Thursday, October 1, 2009

The Last Samurai

The Last Samurai
Helen DeWitt

Once I had to spend 16 days in Finland with very little money, waiting for a visa to Russia. I whiled away much of the time in the English book section of the public library. As I had no library card, I could not take books out, so I sat in hard wooden chairs and read books cover to cover, averaging two a day. This was one of them.

Unfortunately I have not the time nor necessity to read books cover-to-cover in a single sitting now, but still I re-read The Last Samurai in only three days. I couldn't help it; I love this book.

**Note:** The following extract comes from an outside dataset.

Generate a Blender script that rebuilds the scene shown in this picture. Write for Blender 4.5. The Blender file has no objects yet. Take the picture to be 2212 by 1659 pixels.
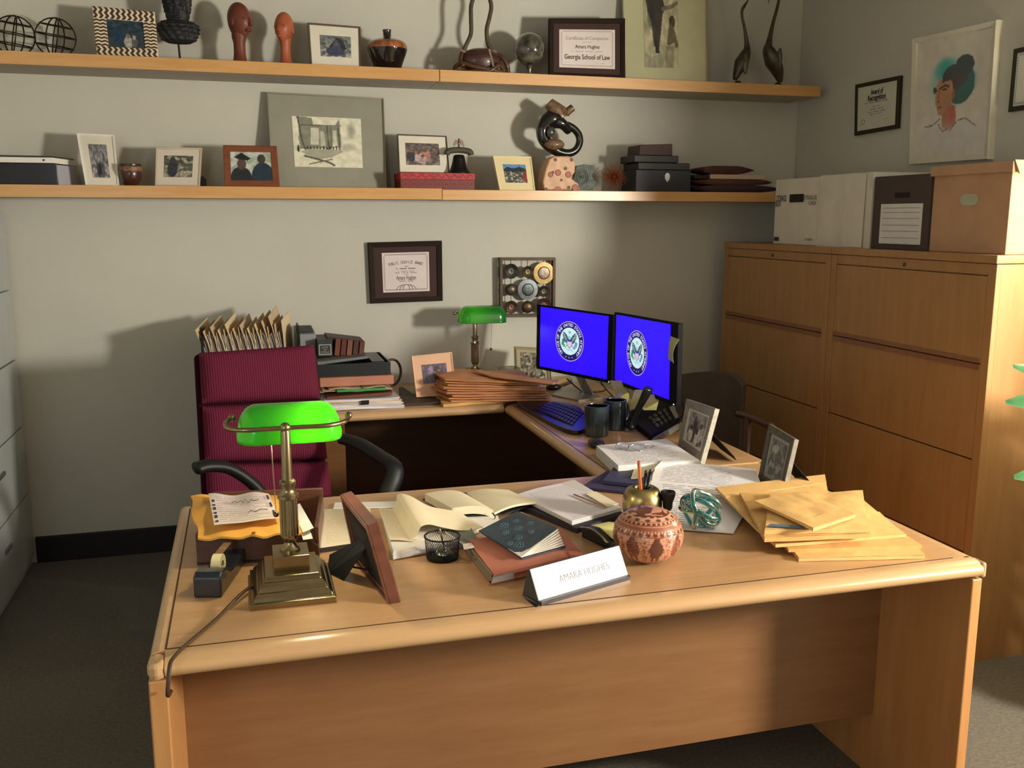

Are you ready to be surprised? This book is not about Samurai. It did not inspire any films. Not the Tom Cruise one, not any other one. Sorry. It's about a single mother from a family of thwarted genius, raising her son as well as she can to explore his interests and proclivities. Since she does not want him to grow up with no male role models, she makes him watch the Japanese film The Seven Samurai (on which the classic American film The Magnificent Seven was based) repeatedly. And in between he teaches himself Greek at age 4, Japanese at 5, starts in on Algebra and aerodynamics before kindergarten, and generally makes it difficult for his mother to continue computerizing back issues of obscure magazines such as Carpworld. The boy, called Ludo, turns a precocious eleven and starts thinking of applying to Oxford and trying to find his father.

Such is the storyline. The style, well! DeWitt dispenses with traditional punctuation like quotation marks, which gives the book a stream of consciousness quality, but it is not so annoying that I cannot read it. The story of Ludo and Sybilla (his mother) is interspersed with their summations of interesting people they admire ("He was a linguist, and therefore he had pushed the bounds of obstinacy well beyond anything that is conceivable to other men."), comments on syntax and language structure (Japanese, Icelandic, Inuit...), passages from aerodynamics texts, and Sybilla's dry, sarcastic humor ("Tall Men in Tight Jeans! I haven't seen this in years! ...Not ONE but SEVEN tall men in tight jeans! It's simply MAGNIFICENT!").

It is possible that I like this book because everyone it in is as obsessive and strange as I am. It is also witty, original, and makes me laugh. Hard enough that people stare at me on the metro. Care to give it a whirl?